Abstract

In this work, we investigate effects of general disorder on a spin-density-wave(SDW) quantum critical metallic system which is known to show non-fermi liquid states using a renormalization group method. As effects of disorder, we consider two effects: (i) random charge impurity potential and (ii) random mass of SDW boson order parameter. To tame strong quantum fluctuation, both a co-dimensional regularization and a correlated random mass method have been used in our renormalization group calculation. In one-loop result, we find that a stable fixed point in a clean system obtained by Sur and Lee(Phys. Rev. B 91, 125136) become unstabilized by the disorder and two different strongly disordered phases appear in low energy limit depending on which disorder effect among the random charge impurity potential and the random mass disorder is stronger.
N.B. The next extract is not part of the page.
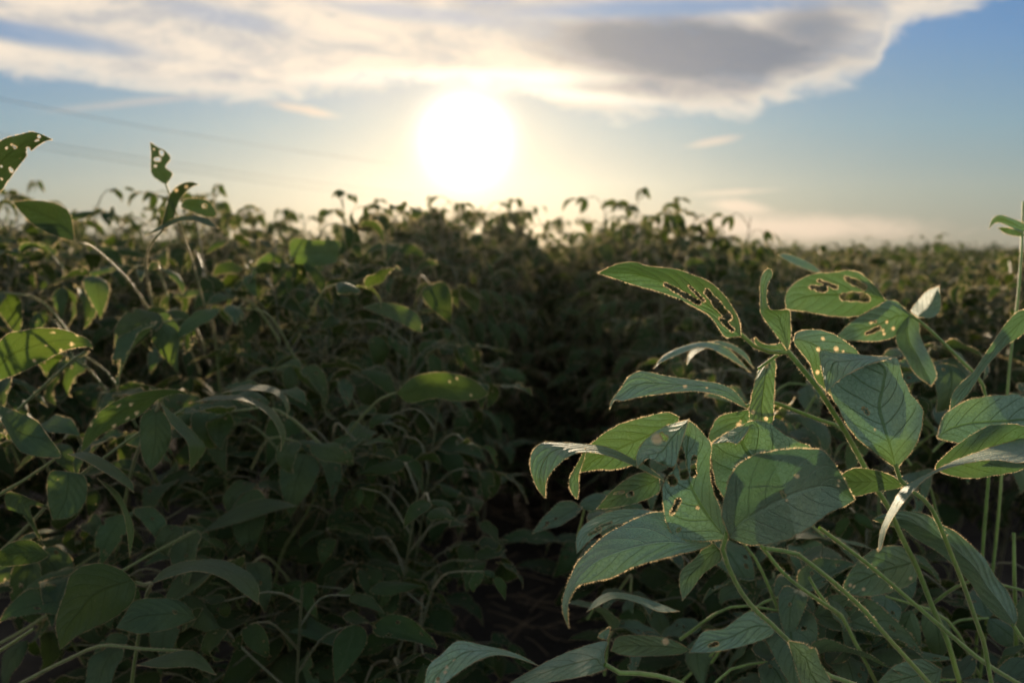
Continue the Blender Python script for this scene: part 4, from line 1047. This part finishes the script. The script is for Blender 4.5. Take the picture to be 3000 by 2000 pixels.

One of two phases is `random charge impurity potential dominant' phase. In this phase, Fermion fields are strongly localized and Yukawa-interaction and both disorder effects are strong while a boson-self interaction is weak. The phase discussed in the paper(Phys. Rev. B 103, 235157) recently belongs to this phase and our results are consistent with their results. The other phase is a `random-mass disorder dominant' phase. In this phase, Boson fields are strongly localized and boson-self interaction and both disorder effects are strong while a Yukawa-interaction is weak which is opposite to the `random charge impurity potential dominant' phase. For both phases, we studied properties of Green's functions and four superconducting channels discussed by Sur and Lee. Additionally, partial two loop diagrams consists of only charge impurity disorder vertices are calculated and it turns out that there is no qualitative difference compared to the one-loop result. We hope that our research give guidance and intuition about effects of disorder on non-Fermi liquid states.